Noch ist der republikanische Gesetzentwurf kein Gesetz. Der Senat muss ihm noch zustimmen. Zuvor wird das Oberhaus weitere Veränderungen vorschlagen. Der Verhandlungsmarathon geht also weiter, kann Monate dauern. Aus der Sicht von Donald Trump war die Abstimmung im Repräsentantenhaus dennoch ein Erfolg: Seit sieben Jahren geloben Republikaner, "Obamacare" abschaffen und durch etwas Besseres ersetzen zu wollen. Entsprechende Versuche scheiterten bislang. Die jetzige Abstimmung im Repräsentantenhaus signalisiert, dass Republikaner unter dem Präsidenten Trump handlungsfähig sind, dass sie regieren können.

Ein Etappensieg

Dieser Erfolg wird der Partei Mut machen. In Washingtons Hinterzimmern wird nun mit noch mehr Druck an einer Steuerreform gearbeitet, die Wohlhabende weiter entlasten soll. Wall Street wird es freuen. Niedrigere Steuer- und Sozialausgaben bedeuten höhere Aktienkurse. Oder wie es ein Broker zynisch schlussfolgerte: Die Börse ist kein Sozialamt.

Der Abstimmungserfolg im Repräsentantenhaus wird dafür sorgen, dass sich Trump und der Sprecher des Repräsentantenhauses in Zukunft besser verstehen werden. Paul Ryan hat dem Präsidenten den ersten "legislativen Erfolg" beschieden. So etwas verbindet. Alle Spekulationen über die mögliche Ablösung des Sprechers in Washington sind verstummt.

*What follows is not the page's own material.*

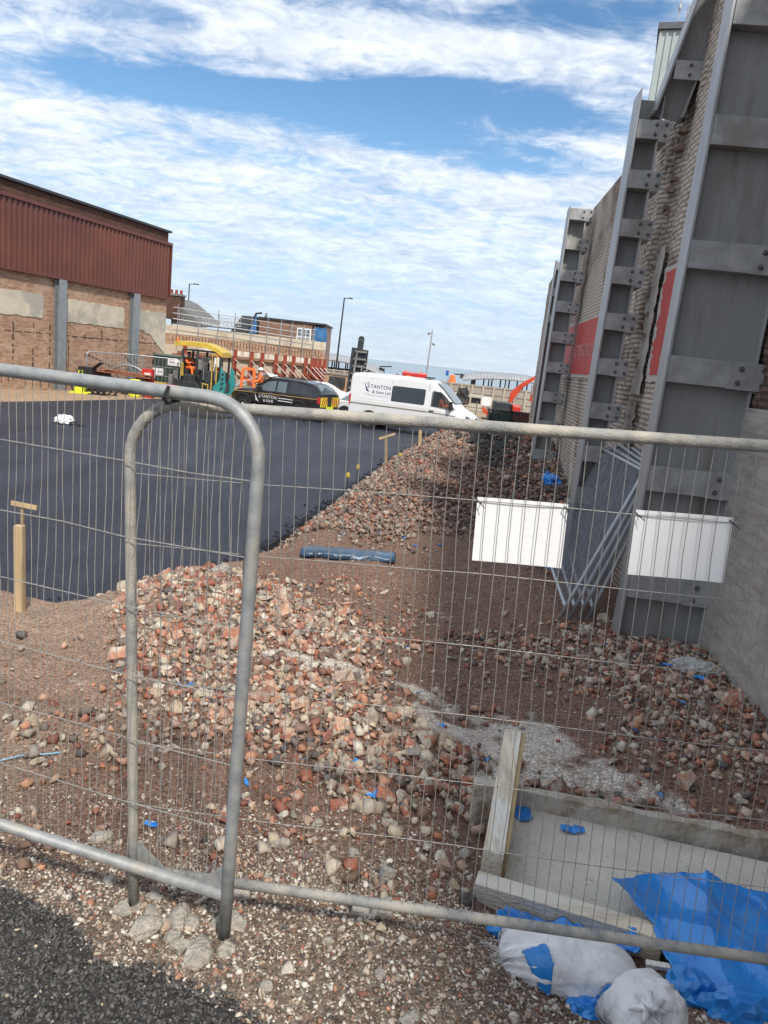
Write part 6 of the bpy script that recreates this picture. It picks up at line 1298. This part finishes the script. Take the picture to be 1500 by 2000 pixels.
for i, px_ in enumerate(UP):
    s = s_at(px_); z1 = zt1 - .95; base = FO + FP(s, .62, 0); t = thing('raking_shore', 'red oxide perforated steel ' + names[i], 'shore', base, group='red steel shores bracing the facade')
    obj('upright', ladder(MB(), (0, 0, 0), (0, 0, z1)), rust_red, t); obj('raking_strut', ladder(MB(), fn * .1 + Vector((0, 0, z1 * .52)), fx * 1.35 + fn * 1.6 + Vector((0, 0, .1)), .10, .10), rust_red, t)
    obj('tie_rod', MB().tube([fn * .12 + Vector((0, 0, z1 * .74)), fx * 1.9 + fn * 1.5 + Vector((0, 0, .1))], .045, 6), pm('grey_pink_tube', (.38, .30, .28), .5, metal=.3), t); obj('kentledge_base', MB().box(fx * 1.2 + fn * 1.2 + Vector((0, 0, .08)), (1.0, 1.2, .16)), grey_steel, t)
# scaffold above
sc_t = thing('scaffolding', 'long tube scaffold standing along the top of the retained facade', 'scaffold', FO); tubem = pm('scaffold_tube', (.33, .34, .35), .5, metal=.4)
for k, px_ in enumerate([343, 384, 421, 453, 486, 517, 543, 565, 587, 608]):
    s = s_at(px_); obj('standard', MB().tube([FP(s, .35, zt1 - 1.0), FP(s, .35, zt1 + 1.95 - .05 * k)], .03, 6).tube([FP(s + .2, -1.0, zt1 - .2), FP(s + .2, -1.0, zt1 + 1.7 - .05 * k)], .03, 6), tubem, sc_t)
for k in range(4):
    z = zt1 + .35 + .42 * k
    obj('ledger', MB().tube([FP(0, .38, z + .05), FP(FL - 1, .38, z - .35)], .026, 6), tubem, sc_t); obj('ledger', MB().tube([FP(0, -1.0, z + .1), FP(FL - 1, -1.0, z - .3)], .026, 6), tubem, sc_t)
# buildings rising behind the facade
DB = 64.0
def bld(name, label, D): return thing(name, label, 'building', (0, D, 0))
bb = bld('brick_building', 'flat roofed brick upper storey with a white window and a blue tarpaulin at its end', DB); oo = W(bb)
xl_, xr_, xe_ = P(505, 650, DB).x, P(609, 650, DB).x, P(634, 650, DB).x; zL = P(505, 622, DB).z; zR = P(634, 633, DB).z
mbb = MB().add([(xl_, DB, 0), (xr_, DB, 0), (xr_, DB + 6, 0), (xl_, DB + 6, 0), (xl_, DB, zL), (xr_, DB, zL), (xr_, DB + 6, zL), (xl_, DB + 6, zL)], [(0, 1, 2, 3), (4, 5, 6, 7), (0, 1, 5, 4), (1, 2, 6, 5), (2, 3, 7, 6), (3, 0, 4, 7)]); mbb.v = [(v[0], v[1] - DB, v[2]) for v in mbb.v]; mbb.uv = [(v[0] + v[1], v[2]) for v in mbb.v]
obj('wall', mbb, brickmat('brown_brick', (.34, .17, .11), (.26, .13, .09), (.30, .25, .2), msize=.014, stain_a=.3), bb)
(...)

Muss sich das Ausland mit der amerikanischen Gesundheitsreform, mit den inner-amerikanischen Querelen überhaupt befassen? Auf jeden Fall. Sie sind ein Hinweis auf das Machtgefüge in der US-Hauptstadt. Lange fremdelten die Republikaner mit diesem Präsidenten. Jetzt folgen sie ihm. Das stärkt auch Trumps Stellung in der Welt. Andererseits: Der Abbau von Sozialausgaben in Amerika ist Besorgnis erregend. Was können ärmere Nationen von Washington erwarten, wenn die Regierung sich aus der Verantwortung gegenüber den Schwächsten im eigenen Land stiehlt?